Seat Belts vs. Catalytic Converters

"It's not like the air wasn't getting cleaner before the government stepped in. It's akin to seat belts in cars..."

People are likely to spend more on a car with seat belts to increase their own safety. They are not likely to spend more on a car with a catalytic converters to improve everyone else's health.

You seem to be saying that new technologies are necessarily better for the environment. An obvious counter-example is the addition of lead to gasoline, a new technology that was universally adopted because it benefited the person using the gasoline, even though it threatened everyone's health, and that was eliminated in the United States only because of the Clean Air Act.

No one says we can just pass a law requiring us to shift immediately to 100% wind power. But it is obvious that an environmental law that charges a rising price for emissions can gradually shift us from coal to clean energy. And it is obvious that we would shift to clean energy much more slowly without that law, because coal is currently cheaper.

Charles Siegel

Apologies, double-post.

Apologies, double-post.

Spending for Public Benefit

So no one will spend any additional money on anything that benefits others? What about charity, what about those who choose pay more for renewable energy, what about childess couples that vote yes on school bonds, what about Mother Theresa? People spend more on things all the time that benefit others... People are not the rational automatons of economics textbooks.

On leaded gas, again, it's all about context. Why was lead in gas..? because it actually helps gas burn cleaner (which actually lowers pollutant level), which leads to more horsepower, greater fuel efficiency, etc... It wasn't obvious that it harmed health until much later (lead began to be added to gas in the 30s). So, the government banned lead in gas, then in 1990 it mandated the use of MBTE, which is now polluting groundwater everywhere... So the Clean Air Act is now responsible for MBTE groundwater pollution... is that aa good law?
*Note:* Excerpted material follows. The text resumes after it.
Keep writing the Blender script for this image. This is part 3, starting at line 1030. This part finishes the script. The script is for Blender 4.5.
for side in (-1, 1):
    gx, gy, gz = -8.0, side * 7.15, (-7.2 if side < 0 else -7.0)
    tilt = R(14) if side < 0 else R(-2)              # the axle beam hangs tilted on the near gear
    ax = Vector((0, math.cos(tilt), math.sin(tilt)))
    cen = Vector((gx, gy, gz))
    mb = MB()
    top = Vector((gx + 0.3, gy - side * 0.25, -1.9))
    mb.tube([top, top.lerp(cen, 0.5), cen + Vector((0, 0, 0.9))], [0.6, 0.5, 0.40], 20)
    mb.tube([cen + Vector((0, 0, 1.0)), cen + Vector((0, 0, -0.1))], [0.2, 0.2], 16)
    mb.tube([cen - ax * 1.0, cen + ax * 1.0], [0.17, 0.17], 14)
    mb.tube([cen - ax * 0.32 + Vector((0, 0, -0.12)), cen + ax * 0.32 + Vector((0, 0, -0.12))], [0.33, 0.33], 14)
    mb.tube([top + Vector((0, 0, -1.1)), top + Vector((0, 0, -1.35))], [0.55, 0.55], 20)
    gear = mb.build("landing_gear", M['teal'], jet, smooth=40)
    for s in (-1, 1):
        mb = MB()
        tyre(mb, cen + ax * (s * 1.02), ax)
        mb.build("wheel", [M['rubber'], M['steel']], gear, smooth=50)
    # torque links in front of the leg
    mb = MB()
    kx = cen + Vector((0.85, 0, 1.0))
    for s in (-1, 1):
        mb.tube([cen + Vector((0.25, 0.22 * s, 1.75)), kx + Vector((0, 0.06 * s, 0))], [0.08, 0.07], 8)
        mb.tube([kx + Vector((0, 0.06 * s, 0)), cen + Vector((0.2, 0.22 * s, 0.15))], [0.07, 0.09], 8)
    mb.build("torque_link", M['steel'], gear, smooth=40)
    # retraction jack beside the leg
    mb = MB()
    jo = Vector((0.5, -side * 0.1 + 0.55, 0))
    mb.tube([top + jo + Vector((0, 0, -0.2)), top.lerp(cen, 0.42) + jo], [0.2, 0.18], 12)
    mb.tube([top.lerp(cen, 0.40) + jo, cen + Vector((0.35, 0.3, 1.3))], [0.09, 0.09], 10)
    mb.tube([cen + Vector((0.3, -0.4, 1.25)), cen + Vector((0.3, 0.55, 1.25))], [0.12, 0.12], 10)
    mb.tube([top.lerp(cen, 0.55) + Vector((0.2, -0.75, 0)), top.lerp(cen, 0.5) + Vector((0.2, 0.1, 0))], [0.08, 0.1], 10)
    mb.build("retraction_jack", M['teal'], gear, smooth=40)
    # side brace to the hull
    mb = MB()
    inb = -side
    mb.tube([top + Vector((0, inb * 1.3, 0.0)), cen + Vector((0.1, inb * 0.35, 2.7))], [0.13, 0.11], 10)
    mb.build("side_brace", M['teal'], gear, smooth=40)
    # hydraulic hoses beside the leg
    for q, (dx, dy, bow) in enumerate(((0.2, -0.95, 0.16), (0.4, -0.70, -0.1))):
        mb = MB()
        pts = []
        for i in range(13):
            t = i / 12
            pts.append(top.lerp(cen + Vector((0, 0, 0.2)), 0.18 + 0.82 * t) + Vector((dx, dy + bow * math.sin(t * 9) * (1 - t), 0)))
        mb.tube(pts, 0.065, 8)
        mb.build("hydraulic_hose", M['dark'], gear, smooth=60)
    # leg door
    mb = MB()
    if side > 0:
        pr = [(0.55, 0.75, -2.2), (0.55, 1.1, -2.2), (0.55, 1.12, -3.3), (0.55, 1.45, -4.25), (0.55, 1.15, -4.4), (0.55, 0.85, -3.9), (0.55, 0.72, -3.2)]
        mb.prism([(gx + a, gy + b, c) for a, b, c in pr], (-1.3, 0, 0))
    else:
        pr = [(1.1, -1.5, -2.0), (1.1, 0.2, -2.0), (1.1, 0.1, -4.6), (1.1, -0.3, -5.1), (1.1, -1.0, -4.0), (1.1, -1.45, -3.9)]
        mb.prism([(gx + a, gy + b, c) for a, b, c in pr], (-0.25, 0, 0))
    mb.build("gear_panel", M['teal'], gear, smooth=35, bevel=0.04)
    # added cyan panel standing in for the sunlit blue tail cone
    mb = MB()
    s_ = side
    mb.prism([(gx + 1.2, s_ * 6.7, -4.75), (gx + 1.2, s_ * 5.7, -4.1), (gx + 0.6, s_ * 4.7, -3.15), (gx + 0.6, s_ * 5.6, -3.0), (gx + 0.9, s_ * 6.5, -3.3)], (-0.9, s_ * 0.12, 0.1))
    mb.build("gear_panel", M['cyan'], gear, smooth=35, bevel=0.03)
People learn and respond and change all the time. Would you use lead-based paint on your house if it was available? Would you become a heroin addict if heroin were legal? Laws can really only do so much.

Sincere environmentalism

After a quick look at your book, Charles, I must say it looks to me like a plea for less regulation in certain areas of our lives, especially those regulations the Unions are most reponsible for.

I admire quite a bit of what Nordhaus and Shellenberger have written on REALISTICALLY tackling environmental and resource and emissions issues. They are what I call truly sincere environmentalists. Although I don't agree with their objectives, they are at least honest about the need to sacrifice things a bit less selectively in the quest to save the planet. If an entrenched Trade Union practice is in the way of the best solution for the environment, Nordhaus and Shellenberger have the principles to say that it, too, must go.

The market won't reduce emissions by itself? Obviously no-one told Honda's engineers and marketing people.

But I do not disagree that regulations have brought spectacular results; it is just that people needed to have been brought to a certain point, as the result of free market created wealth, where they now CARED about the environment. People with no income at all would tend to be quite happy about a new coal-fired foundry in their neighbourhood. There is an obvious correlation between wealth, and the political mandate for environmental regulations.